• Requirements:
Return, without pictures, the lines from the start of the data through the one that contains "PI = math.pi".

• Given information:
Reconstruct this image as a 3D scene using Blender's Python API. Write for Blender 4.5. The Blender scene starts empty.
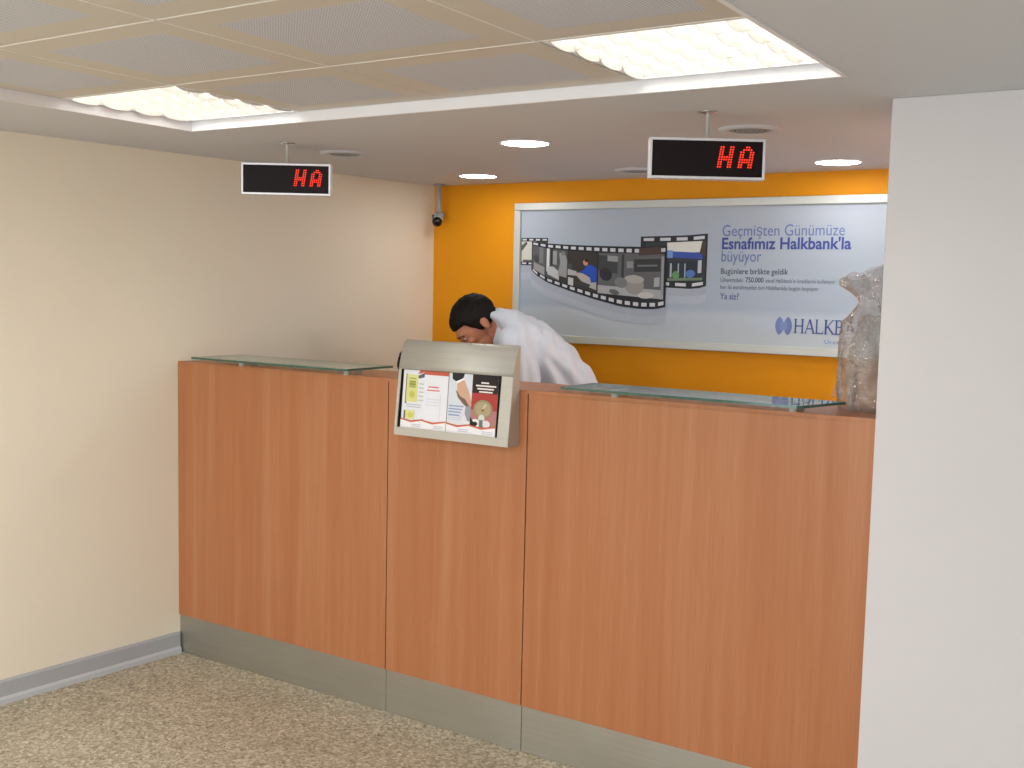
import bpy, bmesh, math, random
from mathutils import Vector, Matrix, noise

random.seed(7)
S = bpy.context.scene
COL = S.collection
PI = math.pi

# ------------------------------------------------------------------ measures
H = 1.2553      # counter height
PB = 0.166      # bottom of the wooden panels
HC = 2.118      # soffit underside
TZ = 2.148      # metal tile plane
D = 1.5786      # back wall
WA = 0.0939     # left wall runs slightly out of square
CR = 2.897      # edge of the right partition
CY = -0.0757    # its face
RX0, RX1, RY = 0.601, 2.868, -0.4388   # recess in the soffit
YF = -6.4       # front of the room
XR = 5.3        # far right of the room
CAM = (3.6473, -3.0748, 1.6)
PLAT = 0.10     # raised floor behind the counter

def lin(c):
    return tuple((x / 12.92 if x <= 0.04045 else ((x + 0.055) / 1.055) ** 2.4) for x in c)
def rgb(r, g, b):
    return lin((r / 255, g / 255, b / 255)) + (1,)

# ------------------------------------------------------------------ materials
def mat(name):
    m = bpy.data.materials.new(name)
    m.use_nodes = True
    nt = m.node_tree
    b = nt.nodes['Principled BSDF']
    return m, nt, b
def N(nt, t, **kw):
    n = nt.nodes.new(t)
    for k, v in kw.items():
        if k in n.inputs.keys(): n.inputs[k].default_value = v
        else: setattr(n, k, v)
    return n
def plain(name, col, rough=0.5, metal=0.0, bump=0.0, bscale=80, var=0.0, spec=0.5, coat=0.0):
    m, nt, b = mat(name)
    b.inputs['Base Color'].default_value = col
    b.inputs['Roughness'].default_value = rough
    b.inputs['Metallic'].default_value = metal
    b.inputs['Specular IOR Level'].default_value = spec
    b.inputs['Coat Weight'].default_value = coat
    tc = N(nt, 'ShaderNodeTexCoord')
    nz = N(nt, 'ShaderNodeTexNoise', Scale=bscale, Detail=4.0)
    nt.links.new(tc.outputs['Object'], nz.inputs['Vector'])
    if var:
        mx = N(nt, 'ShaderNodeMix', data_type='RGBA')
        mx.inputs[6].default_value = tuple(min(1, c * (1 - var)) for c in col[:3]) + (1,)
        mx.inputs[7].default_value = tuple(min(1, c * (1 + var)) for c in col[:3]) + (1,)
        nt.links.new(nz.outputs['Fac'], mx.inputs[0])
        nt.links.new(mx.outputs[2], b.inputs['Base Color'])
    if bump:
        bp = N(nt, 'ShaderNodeBump', Strength=bump, Distance=0.002)
        nt.links.new(nz.outputs['Fac'], bp.inputs['Height'])
        nt.links.new(bp.outputs['Normal'], b.inputs['Normal'])
    return m
def emit(name, col, strength):
    m, nt, b = mat(name)
    b.inputs['Base Color'].default_value = (col[0] * .3, col[1] * .3, col[2] * .3, 1)
    b.inputs['Emission Color'].default_value = col
    b.inputs['Emission Strength'].default_value = strength
    return m
def ramp(nt, stops):
    r = nt.nodes.new('ShaderNodeValToRGB')
    e = r.color_ramp.elements
    while len(e) < len(stops): e.new(0.5)
    for i, (p, c) in enumerate(stops):
        e[i].position = p; e[i].color = c
    return r

def wood():
    m, nt, b = mat('beech_veneer')
    tc = N(nt, 'ShaderNodeTexCoord')
    mp = N(nt, 'ShaderNodeMapping'); mp.inputs['Scale'].default_value = (16, 16, 0.5)
    nt.links.new(tc.outputs['Object'], mp.inputs['Vector'])
    n1 = N(nt, 'ShaderNodeTexNoise', Scale=1.0, Detail=5.0, Roughness=0.6, Distortion=0.3)
    nt.links.new(mp.outputs['Vector'], n1.inputs['Vector'])
    mp2 = N(nt, 'ShaderNodeMapping'); mp2.inputs['Scale'].default_value = (170, 170, 7)
    nt.links.new(tc.outputs['Object'], mp2.inputs['Vector'])
    n2 = N(nt, 'ShaderNodeTexNoise', Scale=1.0, Detail=3.0)
    nt.links.new(mp2.outputs['Vector'], n2.inputs['Vector'])
    a = N(nt, 'ShaderNodeMath', operation='MULTIPLY_ADD'); a.inputs[1].default_value = 0.35
    nt.links.new(n2.outputs['Fac'], a.inputs[0]); nt.links.new(n1.outputs['Fac'], a.inputs[2])
    r = ramp(nt, [(0.42, WOOD_A), (0.68, WOOD_B), (0.92, WOOD_C)])
    nt.links.new(a.outputs[0], r.inputs['Fac'])
    nt.links.new(r.outputs['Color'], b.inputs['Base Color'])
    b.inputs['Roughness'].default_value = 0.42
    b.inputs['Specular IOR Level'].default_value = 0.35
    return m
WOOD_A, WOOD_B, WOOD_C = rgb(165, 102, 64), rgb(172, 112, 73), rgb(180, 125, 88)

def brushed(name, col, rough, scale=(2, 2, 260)):
    m, nt, b = mat(name)
    b.inputs['Metallic'].default_value = 1.0
    tc = N(nt, 'ShaderNodeTexCoord')
    mp = N(nt, 'ShaderNodeMapping'); mp.inputs['Scale'].default_value = scale
    nt.links.new(tc.outputs['Object'], mp.inputs['Vector'])
    n1 = N(nt, 'ShaderNodeTexNoise', Scale=1.0, Detail=4.0)
    nt.links.new(mp.outputs['Vector'], n1.inputs['Vector'])
    n2 = N(nt, 'ShaderNodeTexNoise', Scale=5.0, Detail=2.0)
    nt.links.new(tc.outputs['Object'], n2.inputs['Vector'])
    mx = N(nt, 'ShaderNodeMix', data_type='RGBA')
    mx.inputs[6].default_value = tuple(c * .86 for c in col[:3]) + (1,)
    mx.inputs[7].default_value = tuple(min(1, c * 1.1) for c in col[:3]) + (1,)
    nt.links.new(n1.outputs['Fac'], mx.inputs[0])
    nt.links.new(mx.outputs[2], b.inputs['Base Color'])
    mr = N(nt, 'ShaderNodeMapRange'); mr.inputs[3].default_value = rough - .08; mr.inputs[4].default_value = rough + .12
    nt.links.new(n2.outputs['Fac'], mr.inputs[0]); nt.links.new(mr.outputs[0], b.inputs['Roughness'])
    bp = N(nt, 'ShaderNodeBump', Strength=0.08, Distance=0.001)
    nt.links.new(n1.outputs['Fac'], bp.inputs['Height']); nt.links.new(bp.outputs['Normal'], b.inputs['Normal'])
    return m

def stone_floor():
    m, nt, b = mat('speckled_stone')
    tc = N(nt, 'ShaderNodeTexCoord')
    mp = N(nt, 'ShaderNodeMapping'); mp.inputs['Scale'].default_value = (1, 1, 1)
    nt.links.new(tc.outputs['Object'], mp.inputs['Vector'])
    v1 = N(nt, 'ShaderNodeTexVoronoi', Scale=100.0); v1.feature = 'F1'
    v2 = N(nt, 'ShaderNodeTexVoronoi', Scale=165.0)
    nz = N(nt, 'ShaderNodeTexNoise', Scale=3.0, Detail=3.0)
    for n in (v1, v2, nz): nt.links.new(mp.outputs['Vector'], n.inputs['Vector'])
    s1 = N(nt, 'ShaderNodeSeparateColor'); nt.links.new(v1.outputs['Color'], s1.inputs[0])
    s2 = N(nt, 'ShaderNodeSeparateColor'); nt.links.new(v2.outputs['Color'], s2.inputs[0])
    r1 = ramp(nt, [(0.0, rgb(106, 94, 80)), (0.10, rgb(142, 130, 110)), (0.3, rgb(168, 156, 134)), (0.68, rgb(190, 180, 158)), (0.92, rgb(226, 219, 202))])
    nt.links.new(s1.outputs[0], r1.inputs['Fac'])
    r2 = ramp(nt, [(0.0, rgb(112, 100, 86)), (0.18, rgb(160, 150, 130)), (0.7, rgb(188, 178, 156)), (1.0, rgb(222, 216, 198))])
    nt.links.new(s2.outputs[1], r2.inputs['Fac'])
    mx = N(nt, 'ShaderNodeMix', data_type='RGBA'); mx.inputs[0].default_value = 0.45
    nt.links.new(r1.outputs['Color'], mx.inputs[6]); nt.links.new(r2.outputs['Color'], mx.inputs[7])
    mx2 = N(nt, 'ShaderNodeMix', data_type='RGBA', blend_type='MULTIPLY'); mx2.inputs[0].default_value = 0.35
    r3 = ramp(nt, [(0.35, (.72, .70, .66, 1)), (0.65, (1, 1, 1, 1))])
    nt.links.new(nz.outputs['Fac'], r3.inputs['Fac'])
    nt.links.new(mx.outputs[2], mx2.inputs[6]); nt.links.new(r3.outputs['Color'], mx2.inputs[7])
    nt.links.new(mx2.outputs[2], b.inputs['Base Color'])
    b.inputs['Roughness'].default_value = 0.5
    b.inputs['Specular IOR Level'].default_value = 0.3
    return m

def wall_paint(name, col, spots=True):
    m, nt, b = mat(name)
    tc = N(nt, 'ShaderNodeTexCoord')
    n1 = N(nt, 'ShaderNodeTexNoise', Scale=240.0, Detail=3.0)
    n2 = N(nt, 'ShaderNodeTexNoise', Scale=1.6, Detail=3.0)
    n3 = N(nt, 'ShaderNodeTexNoise', Scale=9.0, Detail=6.0, Roughness=0.7)
    for n in (n1, n2, n3): nt.links.new(tc.outputs['Object'], n.inputs['Vector'])
    mx = N(nt, 'ShaderNodeMix', data_type='RGBA')
    mx.inputs[6].default_value = tuple(c * .97 for c in col[:3]) + (1,)
    mx.inputs[7].default_value = tuple(min(1, c * 1.02) for c in col[:3]) + (1,)
    nt.links.new(n2.outputs['Fac'], mx.inputs[0])
    out = mx.outputs[2]
    if spots:
        r = ramp(nt, [(0.71, (0, 0, 0, 1)), (0.78, (.22, .22, .22, 1))])
        nt.links.new(n3.outputs['Fac'], r.inputs['Fac'])
        m2 = N(nt, 'ShaderNodeMix', data_type='RGBA')
        m2.inputs[7].default_value = rgb(120, 108, 96)
        nt.links.new(r.outputs['Color'], m2.inputs[0]); nt.links.new(out, m2.inputs[6])
        out = m2.outputs[2]
    nt.links.new(out, b.inputs['Base Color'])
    bp = N(nt, 'ShaderNodeBump', Strength=0.12, Distance=0.002)
    nt.links.new(n1.outputs['Fac'], bp.inputs['Height']); nt.links.new(bp.outputs['Normal'], b.inputs['Normal'])
    b.inputs['Roughness'].default_value = 0.6
    b.inputs['Specular IOR Level'].default_value = 0.25
    return m

def perforated():
    m, nt, b = mat('perforated_metal')
    tc = N(nt, 'ShaderNodeTexCoord')
    mp = N(nt, 'ShaderNodeMapping'); mp.inputs['Scale'].default_value = (125, 125, 0)
    nt.links.new(tc.outputs['Object'], mp.inputs['Vector'])
    fr = N(nt, 'ShaderNodeVectorMath', operation='FRACTION'); nt.links.new(mp.outputs['Vector'], fr.inputs[0])
    sb = N(nt, 'ShaderNodeVectorMath', operation='SUBTRACT'); sb.inputs[1].default_value = (.5, .5, 0)
    nt.links.new(fr.outputs[0], sb.inputs[0])
    ln = N(nt, 'ShaderNodeVectorMath', operation='LENGTH'); nt.links.new(sb.outputs[0], ln.inputs[0])
    r = ramp(nt, [(0.24, rgb(140, 143, 152)), (0.30, rgb(212, 216, 226))])
    nt.links.new(ln.outputs['Value'], r.inputs['Fac'])
    nt.links.new(r.outputs['Color'], b.inputs['Base Color'])
    b.inputs['Roughness'].default_value = 0.5
    return m

def two_sided_ior(nt, fr, ior):
    # the same reflectance from either face of a thin clear sheet
    ge = N(nt, 'ShaderNodeNewGeometry')
    mp = N(nt, 'ShaderNodeMapRange'); mp.inputs[3].default_value = ior; mp.inputs[4].default_value = 1 / ior
    nt.links.new(ge.outputs['Backfacing'], mp.inputs[0]); nt.links.new(mp.outputs[0], fr.inputs['IOR'])
def glass_mat(name, tint):
    m, nt, b = mat(name)
    nt.nodes.remove(b)
    out = nt.nodes['Material Output']
    tr = N(nt, 'ShaderNodeBsdfTransparent', Color=tint)
    gl = N(nt, 'ShaderNodeBsdfGlossy', Color=(.95, 1, .98, 1), Roughness=0.02)
    fr = N(nt, 'ShaderNodeFresnel', IOR=1.55); two_sided_ior(nt, fr, 1.55)
    m1 = N(nt, 'ShaderNodeMixShader')
    nt.links.new(fr.outputs[0], m1.inputs[0]); nt.links.new(tr.outputs[0], m1.inputs[1]); nt.links.new(gl.outputs[0], m1.inputs[2])
    nt.links.new(m1.outputs[0], out.inputs['Surface'])
    return m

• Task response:
Reconstruct this image as a 3D scene using Blender's Python API. Write for Blender 4.5. The Blender scene starts empty.
import bpy, bmesh, math, random
from mathutils import Vector, Matrix, noise

random.seed(7)
S = bpy.context.scene
COL = S.collection
PI = math.pi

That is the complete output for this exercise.